Be A Lover Of Life

She was a follower on Twitter, but as so often happened, she was nobody I knew. So I did some checking and it revealed that her name was Andrea and that she was living on a farm in Alberta, Canada.

In a quick scan of her bio, my eyes locked on these words: “Making mediocrity fabulous one day at a time.” Those words weren’t the ordinary kind that merely talked. They yelled, almost screamed: “Look at us real close. We are expressing something profound, a great thought to live by, an even greater one to wake up to every morning.”

So why hadn’t I thought of that. After all, there have been many days when I certainly could have used that jab in the gut to remind me what this thing called life is really all about.

Days obliging me to do more than I could possibly deliver. Days that began okay only to sink into a morass of confused junk. Days when I, an imagined million-dollar man, didn’t feel like ten cents. Days when logic insisted on calling in sick. Days when the good words I needed to say to somebody not only didn’t come but with a hideous laugh had purposely hid themselves. Days when not even the best coffee tasted good. Days when I longed for a phone call from a friend but the call never came. Days when I felt all dressed up with no place to go. Days that insisted on being Monday even though they weren’t. Days when I felt as if I would be doing everyone a favor, me included, by staying in bed and pulling the covers even tighter over my head.

So you can relate to that, huh? I knew you could.

Andrea, however, wasn’t finished with me yet. I scanned down to a some posts she had made a few days before. One had her mocking the “heat wave” that occurred after the temperature had risen from -35F to -27F. That was closely followed by this: “I have four children under age 10, and it’s too cold to kick them outside and too early to start drinking. Curses.”

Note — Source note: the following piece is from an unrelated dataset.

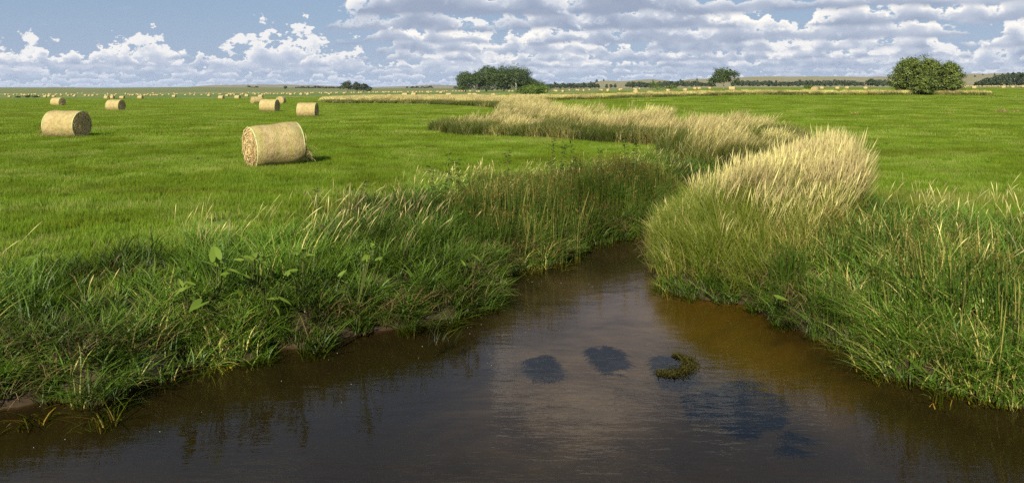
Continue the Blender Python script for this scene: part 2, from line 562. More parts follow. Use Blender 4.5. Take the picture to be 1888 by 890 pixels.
def water_material():
    m = new_mat('clear brown creek water')
    p = geo_pos(); x, y, z = sep(p)
    wx = noise(comb(x * .5, y * .5, 0), 1., 2, .5)
    r1 = noise(comb(x * 2.2 + wx * 2.0, y * 6.5, 0), 1.0, 3, .55)
    r2 = noise(comb(x * 7. + wx * 5., y * 15., 3.), 1.0, 2, .5)
    r3 = noise(comb(x * .9, y * 1.8, 8.), 1.0, 2, .5)
    h = r1 * .020 + r2 * .005 + r3 * .03
    nb = bump(h, .19, 1.0)
    g = node('ShaderNodeBsdfGlossy'); g.inputs['Roughness'].default_value = .015
    g.inputs['Color'].default_value = (1, 1, 1, 1); link(nb, g.inputs['Normal'])
    t = node('ShaderNodeBsdfTransparent')
    t.inputs['Color'].default_value = (.82, .71, .50, 1)
    # Schlick reflectance, the same from above and from below the surface
    dt = node('ShaderNodeVectorMath'); dt.operation = 'DOT_PRODUCT'
    link(nb, dt.inputs[0]); link(node('ShaderNodeNewGeometry').outputs['Incoming'], dt.inputs[1])
    cs = S.op('MINIMUM', S.op('ABSOLUTE', S(dt.outputs['Value'])), 1.0)
    fr = S.op('POWER', 1.0 - cs, 5.0) * 0.60 + 0.014     # as seen through a polariser
    mx = node('ShaderNodeMixShader'); link(fr, mx.inputs[0])
    link(t.outputs[0], mx.inputs[1]); link(g.outputs[0], mx.inputs[2])
    out_surface(mx.outputs[0])
    return m


def hill_material(name, c0, c1, c2):
    m = new_mat(name)
    p = geo_pos(); x, y, z = sep(p)
    a = noise(comb(x * .004, y * .004, z * .03), 1., 6, .62)
    b = noise(comb(x * .0011, y * .0011, z * .08), 1., 4, .6)
    s = noise(comb(x * .022, y * .010, z * .06), 1., 3, .7)
    c = mixc(a, c0, c1)
    c = mixc(sstep(s, .62, .70) * sstep(b, .42, .62), c, c2)
    out_surface(principled(c, .95, .1))
    return m


# ------------------------------------------------------------------ ground sheet
def build_ground():
    ys = np.concatenate([[-9000, -3000, -900, -300, -100], np.arange(-60, 0, 6.), np.arange(0, 7, .5), np.arange(7, 27, .14), np.arange(27, 46, .35),
                         np.arange(46, 80, 1.5), 80 * np.exp(np.linspace(0, math.log(9000 / 80), 130))])
    tin = np.concatenate([np.linspace(-1.05, -.72, 10, endpoint=False), np.linspace(-.72, .72, 150), np.linspace(.72, 1.05, 11)[1:]])
    wy = np.maximum(ys, 14.0)
    outer = np.array([.004, .02, .08, .25, .55, 1.0])
    cols = []
    for s in outer[::-1]: cols.append(-(1.05 * wy * (1 - s) + 12000 * s))
    for t in tin: cols.append(t * wy)
    for s in outer: cols.append(1.05 * wy * (1 - s) + 12000 * s)
    X = np.stack(cols, 1); Y = np.repeat(ys[:, None], X.shape[1], 1)
    Z = ground_z(X.ravel(), Y.ravel())
    ny, nx = X.shape
    V = np.stack([X.ravel(), Y.ravel(), Z], 1)
    i = np.arange(ny * nx).reshape(ny, nx)
    Fq = np.stack([i[:-1, :-1], i[:-1, 1:], i[1:, 1:], i[1:, :-1]], -1).reshape(-1, 4)
    o = link_obj('ground', mesh_np('ground', V, Fq, [ground_material()], smooth=True))
    tag(o, 'flat green hay meadow with the creek bed cut into it', kind='structure')


def build_water():
    xs = np.linspace(-20, 17, 60); ysw = np.linspace(-62, 42, 120)
    X, Y = np.meshgrid(xs, ysw)
    V = np.stack([X.ravel(), Y.ravel(), np.full(X.size, WL)], 1)
    i = np.arange(X.size).reshape(X.shape)
    Fq = np.stack([i[:-1, :-1], i[:-1, 1:], i[1:, 1:], i[1:, :-1]], -1).reshape(-1, 4)
    o = link_obj('creek_water', mesh_np('creek_water', V, Fq, [water_material()], smooth=True))
    tag(o, 'shallow brown creek water flowing between grassy banks', kind='structure')


def ridge(name, label, prof, d0, d1, base_drop, mat, seed, rough=1.0):
    """prof: list of (photo px, photo row of the crest) seen at distance d1"""
    px = np.linspace(prof[0][0], prof[-1][0], 360)
    top = np.interp(px, [p[0] for p in prof], [p[1] for p in prof])
    top = top + (fbm(px / 40, px * 0 + seed, seed, 4) - .5) * 3.0 * rough
    rows = 26
    V = []
    for j in range(rows + 9):
        s = j / rows
        d = d0 + (d1 - d0) * s
        x = (px - 944) / F * d
        zc = HC + (HOR - top) * d1 / F
        zb = far_z(x, np.full_like(x, d)) - base_drop
        k = sm(np.array([min(s, 1.0)]), 0, 1)[0] if s <= 1 else 1 - sm(np.array([s]), 1, 1.35)[0]
        z = zb + (zc - zb) * k + (fbm(x / 160, d / 160 + px * 0, seed + 5, 4) - .5) * (d1 / F) * 7 * rough * math.sin(min(s, 1.) * PI)
        V.append(np.stack([x, np.full_like(x, d), z], 1))
    V = np.concatenate(V); n = len(px)
    i = np.arange(len(V)).reshape(-1, n)
    Fq = np.stack([i[:-1, :-1], i[:-1, 1:], i[1:, 1:], i[1:, :-1]], -1).reshape(-1, 4)
    o = link_obj(name, mesh_np(name, V, Fq, [mat], smooth=True))
    tag(o, label, kind='structure')


build_ground()
build_water()
HM1 = hill_material('dry dune grass', (.165, .155, .065), (.26, .225, .12), (.05, .065, .028))
HM2 = hill_material('far dune grass', (.15, .145, .08), (.22, .19, .12), (.05, .065, .04))
ridge('dune_hills', 'tan and olive grass dune hills behind the right tree belts',
      [(930, 165), (985, 161.5), (1020, 157.5), (1050, 155.5), (1085, 153), (1112, 149.5), (1150, 151), (1190, 147), (1220, 147.2), (1243, 149.8), (1270, 147), (1300, 146.2),
       (1340, 145), (1380, 143), (1420, 141.8), (1440, 141.3), (1480, 142.5), (1505, 141.6), (1560, 142.6), (1620, 141.6), (1650, 143.5), (1700, 141), (1780, 137),
       (1850, 134.5), (1900, 135), (2050, 133), (2300, 138)], 2000, 3300, 4, HM1, 4)
ridge('far_ridge', 'low blue grey ridge far beyond the bale fields',
      [(-300, 162), (0, 165), (50, 163), (90, 161), (130, 161.5), (200, 162.4), (240, 163), (300, 164), (330, 161.5), (375, 158), (420, 157), (480, 155.8), (560, 156.6), (620, 158.5), (640, 161),
       (700, 161.5), (760, 158.5), (785, 156.5), (830, 157.2), (870, 156.8), (930, 159), (1000, 160)], 4800, 6200, 6, HM2, 11, .6)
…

That would cause every Mrs. Goodbody in the world to envision a habitually drunken mother telling her kids they had to go outside even if the mercury had scrunched itself right down to the bottom of the thermometer tube.

But not me. Nope. That take on words revealed Andrea’s wry sense of humor, her way of making the most of mediocrity.

That is, you play with it in much the same way as a cat might play with a mouse. Eventually, the mouse gets so tired it stops moving. It just lies there, doomed and waiting for the inevitable.  But the cat doesn’t eat the mouse. It never really intended to. After all, why destroy that which had not only provided all the fun of the moment but might provide even more of it later?

As supposedly level-headed human beings, we must keep our wits about us if we are to set a good example for others around us as to how to keep theirs. Anybody trying to figure out which course to follow to not only survive but also to succeed, wants and needs what responsible people, including you, can tell them. In that regard, those whose keyboards have been approved by the Media Police need not apply.

But what if we believe, as does Andrea, that mediocrity can, indeed, be made fabulous? And what if we are confident we can then make it actually happen? And what if we can then transfer that ability to others, maybe even make it an “ah hah!” moment for them?

That’s a thought worth exploring, a challenge worth adopting, an ability worth having. So here’s the deal.

Go no farther in attempting to figure out how you are going to project yourself through the rest of this year. Consider it done if you have read this far. That’s because you have already discovered the Holy Grail of how to perform perfectly.

It reads like this:

Beginning tomorrow and every morning thereafter, as the first bit of consciousness creeps into your existence and before you even open your eyes, utter these words aloud: “Lord, just for today, help me make mediocrity fabulous.”

Do that and come this time next year, there won’t be any need for me to guess what happened.

Somehow and in some way I’ll already know.